* **Exercise**: For the copy, please give all of the data again exactly and leave the pictures out.

——

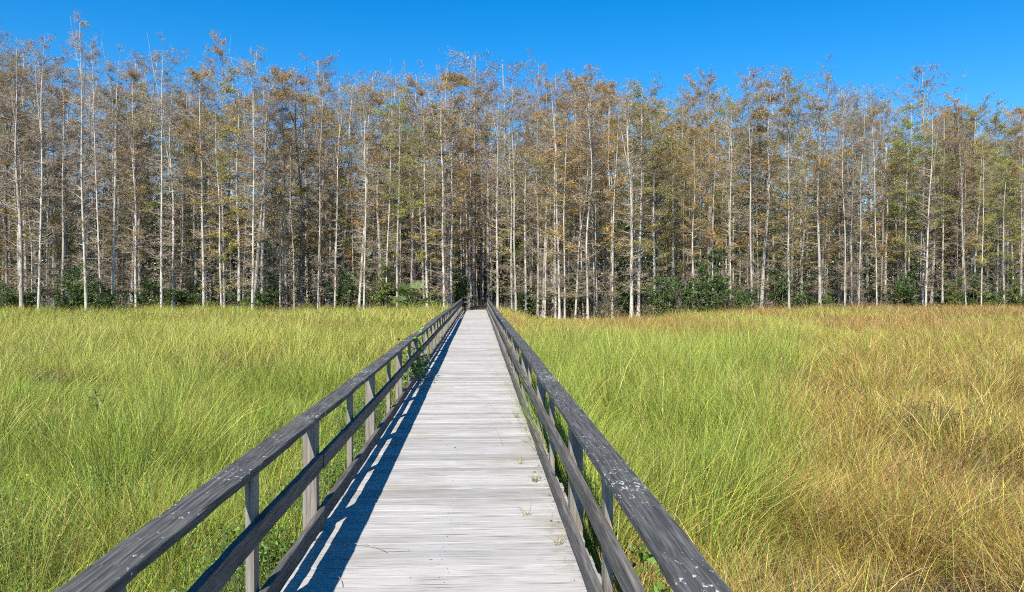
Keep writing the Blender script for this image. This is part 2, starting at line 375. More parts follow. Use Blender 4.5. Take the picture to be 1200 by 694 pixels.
BARK_COL = {'pale':(0.52,0.475,0.41), 'grey':(0.40,0.36,0.31), 'dark':(0.26,0.225,0.19)}
LEAFPAL = {
 'rust':  [(0.50,0.29,0.065),(0.41,0.235,0.06),(0.58,0.38,0.09),(0.34,0.24,0.06)],
 'olive': [(0.44,0.39,0.075),(0.34,0.33,0.06),(0.54,0.44,0.10),(0.25,0.26,0.05)],
 'tan':   [(0.42,0.34,0.21),(0.35,0.28,0.19),(0.50,0.42,0.24),(0.27,0.22,0.15)],
 'green': [(0.32,0.38,0.055),(0.24,0.31,0.045),(0.42,0.44,0.07),(0.17,0.23,0.035)],
}
def make_tree(H, r0, kind, bark, nb, leafn, spread, lowtwig, forks=1, lean=(0,0), sides=7, twigs=True, lsize=0.13, crown0=0.26):
    """cypress: flared tapering trunk, short horizontal limbs all the way up, thin ragged crown"""
    T, Cn = Acc(), Acc()
    bc = np.array(BARK_COL[bark])
    K = 22; t = np.linspace(0,1,K)
    a1,a2,p1,p2 = rng.uniform(0.05,0.22),rng.uniform(0.03,0.12),rng.uniform(0,6),rng.uniform(0,6)
    def axis(tt):
        tt = np.asarray(tt)
        x = lean[0]*tt*H+a1*np.sin(tt*5+p1)*tt+a2*np.sin(tt*13+p2)*tt
        yv = lean[1]*tt*H+a1*np.cos(tt*4+p2)*tt+a2*np.sin(tt*11+p1)*tt
        return np.stack([x,yv,tt*H],-1)
    def rad(tt): tt=np.asarray(tt); return 0.76*r0*(1-0.93*tt)**0.85*(1+0.9*np.exp(-tt*H/0.55))+0.004
    V,F = tubes(axis(t)[None], rad(t)[None], sides)
    jit = bc*(0.9+0.2*rng.random((len(V),1)))
    T.add(V,F,jit)
    # leaders: the top divides
    nleaf_pts = []
    for k in range(forks):
        ts = rng.uniform(0.62,0.82); L = H*rng.uniform(0.12,0.26); an = rng.uniform(0,2*math.pi); out = rng.uniform(0.08,0.25)
        s = np.linspace(0,1,7); b = axis(ts)
        P = b+np.stack([np.cos(an)*out*L*s**0.8, np.sin(an)*out*L*s**0.8, L*s],-1)
        V,F = tubes(P[None], (rad(ts)*0.5*(1-0.9*s)+0.005)[None], 5); T.add(V,F,bc)
    # limbs
    n1 = int(nb*1.2); tb = np.concatenate([rng.uniform(0.12,crown0,int(lowtwig*0.6)), crown0+(0.99-crown0)*rng.random(n1)**0.85])
    low = np.arange(len(tb)) < int(lowtwig*0.6)
    an = rng.uniform(0,2*math.pi,len(tb))
    prof = np.interp(tb,[0.0,crown0,crown0+0.1,0.7,0.86,1.0],[0.5,0.6,0.85,1.05,1.1,0.55])
    L = np.where(low, rng.uniform(0.2,1.5,len(tb))*rng.random(len(tb))**0.6, spread*prof*rng.uniform(0.45,1.15,len(tb)))
    rise = np.where(low, rng.uniform(-0.45,0.55,len(tb)), rng.uniform(-0.15,0.55,len(tb))+1.1*np.clip(tb-0.8,0,1)*3*rng.random(len(tb)))
    K2 = 5; s = np.linspace(0,1,K2)
    B = axis(tb)
    wob = rng.normal(size=(len(tb),K2,3))*0.10*L[:,None,None]*s[None,:,None]
    P = B[:,None,:]+np.stack([np.cos(an)[:,None]*L[:,None]*s, np.sin(an)[:,None]*L[:,None]*s, L[:,None]*(rise[:,None]*s+0.12*s**2)],-1)+wob
    rb = (np.clip(rad(tb)*0.36,0.008,0.032)*np.where(low,0.55,1.0))[:,None]*(1-0.8*s)[None]
    V,F = tubes(P, rb, 3)
    bcol = np.repeat((bc*np.array([0.95,0.89,0.81]))[None]*(0.75+0.4*rng.random((len(tb),1))), K2*3, 0)
    Cn.add(V,F,bcol,0)
    # sub-branches, thickest towards the top
    par = np.repeat(np.where(~low | (rng.random(len(tb))<0.6))[0], 5); tp = np.where(tb>0.84)[0]; par = np.concatenate([par, np.repeat(tp,5)]); f = rng.uniform(0.25,1.0,len(par))
    i0 = np.clip((f*(K2-1)).astype(int),0,K2-2); fr = f*(K2-1)-i0
    b2 = P[par,i0]*(1-fr)[:,None]+P[par,i0+1]*fr[:,None]
    d2 = P[par,-1]-P[par,0]; d2 /= np.linalg.norm(d2,axis=1,keepdims=True)
    d2 = d2*0.7+rng.normal(size=d2.shape)*np.array([0.6,0.6,0.38]); d2[:,2]+=0.15; d2 /= np.linalg.norm(d2,axis=1,keepdims=True)
    L2 = L[par]*rng.uniform(0.18,0.5,len(par))
    s3 = np.array([0,0.5,1.0]); P2 = b2[:,None]+d2[:,None]*L2[:,None,None]*s3[None,:,None]
    P2[:,1:] += rng.normal(size=(len(par),2,3))*0.07*L2[:,None,None]
    V,F = tubes(P2, np.array([[0.011,0.008,0.004]])*np.ones((len(par),1)), 3)
    Cn.add(V,F,np.repeat((bc*np.array([0.86,0.78,0.70]))[None]*(0.7+0.4*rng.random((len(par),1))),9,0),0)
    # twigs
    if twigs:
        tw = rng.integers(0,len(par),len(par)*3); f = rng.uniform(0.2,1,len(tw))[:,None]
        b3 = P2[tw,0]*(1-f)+P2[tw,2]*f
        d3 = rng.normal(size=(len(tw),3))*np.array([1,1,0.7]); d3[:,2]+=0.25; d3/=np.linalg.norm(d3,axis=1,keepdims=True)
        P3 = np.stack([b3, b3+d3*rng.uniform(0.15,0.42,len(tw))[:,None]],1)
        V,F = tubes(P3, np.array([[0.006,0.003]])*np.ones((len(tw),1)), 3)
        Cn.add(V,F,np.repeat((bc*np.array([0.70,0.58,0.47]))[None]*(0.7+0.5*rng.random((len(tw),1))),6,0),0)
    # foliage sprays gathered along the sub-branches, uneven from limb to limb
    if leafn:
        leafn = int(leafn*1.35)
        lw = np.where(low[par], 0.22, 1.0)*(rng.random(len(tb))**2.0)[par]*np.interp(tb[par],[0,0.4,0.8,0.92,1.0],[0.6,1.1,1.0,0.8,0.6])
        pk = rng.choice(len(par), leafn, p=lw/lw.sum()); f = rng.random(leafn)[:,None]**0.7
        C = P2[pk,0]*(1-f)+P2[pk,2]*f + rng.normal(size=(leafn,3))*np.array([0.13,0.13,0.07])
        V,F = leaves(C, rng.uniform(0.5,1.35,leafn)*lsize*0.85, 0.34, 0.05)
        pal = np.array(LEAFPAL[kind]); bi = rng.integers(0,4,len(tb))[par][pk]
        bi = np.where(rng.random(leafn)<0.35, rng.integers(0,4,leafn), bi)
        c = pal[bi]*rng.uniform(0.75,1.2,(leafn,1))
        Cn.add(V,F,np.repeat(c,4,0),1)
    return T, Cn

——

* **Task result**:
Keep writing the Blender script for this image. This is part 2, starting at line 375. More parts follow. Use Blender 4.5. Take the picture to be 1200 by 694 pixels.
BARK_COL = {'pale':(0.52,0.475,0.41), 'grey':(0.40,0.36,0.31), 'dark':(0.26,0.225,0.19)}
LEAFPAL = {
 'rust':  [(0.50,0.29,0.065),(0.41,0.235,0.06),(0.58,0.38,0.09),(0.34,0.24,0.06)],
 'olive': [(0.44,0.39,0.075),(0.34,0.33,0.06),(0.54,0.44,0.10),(0.25,0.26,0.05)],
 'tan':   [(0.42,0.34,0.21),(0.35,0.28,0.19),(0.50,0.42,0.24),(0.27,0.22,0.15)],
 'green': [(0.32,0.38,0.055),(0.24,0.31,0.045),(0.42,0.44,0.07),(0.17,0.23,0.035)],
}
def make_tree(H, r0, kind, bark, nb, leafn, spread, lowtwig, forks=1, lean=(0,0), sides=7, twigs=True, lsize=0.13, crown0=0.26):
    """cypress: flared tapering trunk, short horizontal limbs all the way up, thin ragged crown"""
    T, Cn = Acc(), Acc()
    bc = np.array(BARK_COL[bark])
    K = 22; t = np.linspace(0,1,K)
    a1,a2,p1,p2 = rng.uniform(0.05,0.22),rng.uniform(0.03,0.12),rng.uniform(0,6),rng.uniform(0,6)
    def axis(tt):
        tt = np.asarray(tt)
        x = lean[0]*tt*H+a1*np.sin(tt*5+p1)*tt+a2*np.sin(tt*13+p2)*tt
        yv = lean[1]*tt*H+a1*np.cos(tt*4+p2)*tt+a2*np.sin(tt*11+p1)*tt
        return np.stack([x,yv,tt*H],-1)
    def rad(tt): tt=np.asarray(tt); return 0.76*r0*(1-0.93*tt)**0.85*(1+0.9*np.exp(-tt*H/0.55))+0.004
    V,F = tubes(axis(t)[None], rad(t)[None], sides)
    jit = bc*(0.9+0.2*rng.random((len(V),1)))
    T.add(V,F,jit)
    # leaders: the top divides
    nleaf_pts = []
    for k in range(forks):
        ts = rng.uniform(0.62,0.82); L = H*rng.uniform(0.12,0.26); an = rng.uniform(0,2*math.pi); out = rng.uniform(0.08,0.25)
        s = np.linspace(0,1,7); b = axis(ts)
        P = b+np.stack([np.cos(an)*out*L*s**0.8, np.sin(an)*out*L*s**0.8, L*s],-1)
        V,F = tubes(P[None], (rad(ts)*0.5*(1-0.9*s)+0.005)[None], 5); T.add(V,F,bc)
    # limbs
    n1 = int(nb*1.2); tb = np.concatenate([rng.uniform(0.12,crown0,int(lowtwig*0.6)), crown0+(0.99-crown0)*rng.random(n1)**0.85])
    low = np.arange(len(tb)) < int(lowtwig*0.6)
    an = rng.uniform(0,2*math.pi,len(tb))
    prof = np.interp(tb,[0.0,crown0,crown0+0.1,0.7,0.86,1.0],[0.5,0.6,0.85,1.05,1.1,0.55])
    L = np.where(low, rng.uniform(0.2,1.5,len(tb))*rng.random(len(tb))**0.6, spread*prof*rng.uniform(0.45,1.15,len(tb)))
    rise = np.where(low, rng.uniform(-0.45,0.55,len(tb)), rng.uniform(-0.15,0.55,len(tb))+1.1*np.clip(tb-0.8,0,1)*3*rng.random(len(tb)))
    K2 = 5; s = np.linspace(0,1,K2)
    B = axis(tb)
    wob = rng.normal(size=(len(tb),K2,3))*0.10*L[:,None,None]*s[None,:,None]
    P = B[:,None,:]+np.stack([np.cos(an)[:,None]*L[:,None]*s, np.sin(an)[:,None]*L[:,None]*s, L[:,None]*(rise[:,None]*s+0.12*s**2)],-1)+wob
    rb = (np.clip(rad(tb)*0.36,0.008,0.032)*np.where(low,0.55,1.0))[:,None]*(1-0.8*s)[None]
    V,F = tubes(P, rb, 3)
    bcol = np.repeat((bc*np.array([0.95,0.89,0.81]))[None]*(0.75+0.4*rng.random((len(tb),1))), K2*3, 0)
    Cn.add(V,F,bcol,0)
    # sub-branches, thickest towards the top
    par = np.repeat(np.where(~low | (rng.random(len(tb))<0.6))[0], 5); tp = np.where(tb>0.84)[0]; par = np.concatenate([par, np.repeat(tp,5)]); f = rng.uniform(0.25,1.0,len(par))
    i0 = np.clip((f*(K2-1)).astype(int),0,K2-2); fr = f*(K2-1)-i0
    b2 = P[par,i0]*(1-fr)[:,None]+P[par,i0+1]*fr[:,None]
    d2 = P[par,-1]-P[par,0]; d2 /= np.linalg.norm(d2,axis=1,keepdims=True)
    d2 = d2*0.7+rng.normal(size=d2.shape)*np.array([0.6,0.6,0.38]); d2[:,2]+=0.15; d2 /= np.linalg.norm(d2,axis=1,keepdims=True)
    L2 = L[par]*rng.uniform(0.18,0.5,len(par))
    s3 = np.array([0,0.5,1.0]); P2 = b2[:,None]+d2[:,None]*L2[:,None,None]*s3[None,:,None]
    P2[:,1:] += rng.normal(size=(len(par),2,3))*0.07*L2[:,None,None]
    V,F = tubes(P2, np.array([[0.011,0.008,0.004]])*np.ones((len(par),1)), 3)
    Cn.add(V,F,np.repeat((bc*np.array([0.86,0.78,0.70]))[None]*(0.7+0.4*rng.random((len(par),1))),9,0),0)
    # twigs
    if twigs:
        tw = rng.integers(0,len(par),len(par)*3); f = rng.uniform(0.2,1,len(tw))[:,None]
        b3 = P2[tw,0]*(1-f)+P2[tw,2]*f
        d3 = rng.normal(size=(len(tw),3))*np.array([1,1,0.7]); d3[:,2]+=0.25; d3/=np.linalg.norm(d3,axis=1,keepdims=True)
        P3 = np.stack([b3, b3+d3*rng.uniform(0.15,0.42,len(tw))[:,None]],1)
        V,F = tubes(P3, np.array([[0.006,0.003]])*np.ones((len(tw),1)), 3)
        Cn.add(V,F,np.repeat((bc*np.array([0.70,0.58,0.47]))[None]*(0.7+0.5*rng.random((len(tw),1))),6,0),0)
    # foliage sprays gathered along the sub-branches, uneven from limb to limb
    if leafn:
        leafn = int(leafn*1.35)
        lw = np.where(low[par], 0.22, 1.0)*(rng.random(len(tb))**2.0)[par]*np.interp(tb[par],[0,0.4,0.8,0.92,1.0],[0.6,1.1,1.0,0.8,0.6])
        pk = rng.choice(len(par), leafn, p=lw/lw.sum()); f = rng.random(leafn)[:,None]**0.7
        C = P2[pk,0]*(1-f)+P2[pk,2]*f + rng.normal(size=(leafn,3))*np.array([0.13,0.13,0.07])
        V,F = leaves(C, rng.uniform(0.5,1.35,leafn)*lsize*0.85, 0.34, 0.05)
        pal = np.array(LEAFPAL[kind]); bi = rng.integers(0,4,len(tb))[par][pk]
        bi = np.where(rng.random(leafn)<0.35, rng.integers(0,4,leafn), bi)
        c = pal[bi]*rng.uniform(0.75,1.2,(leafn,1))
        Cn.add(V,F,np.repeat(c,4,0),1)
    return T, Cn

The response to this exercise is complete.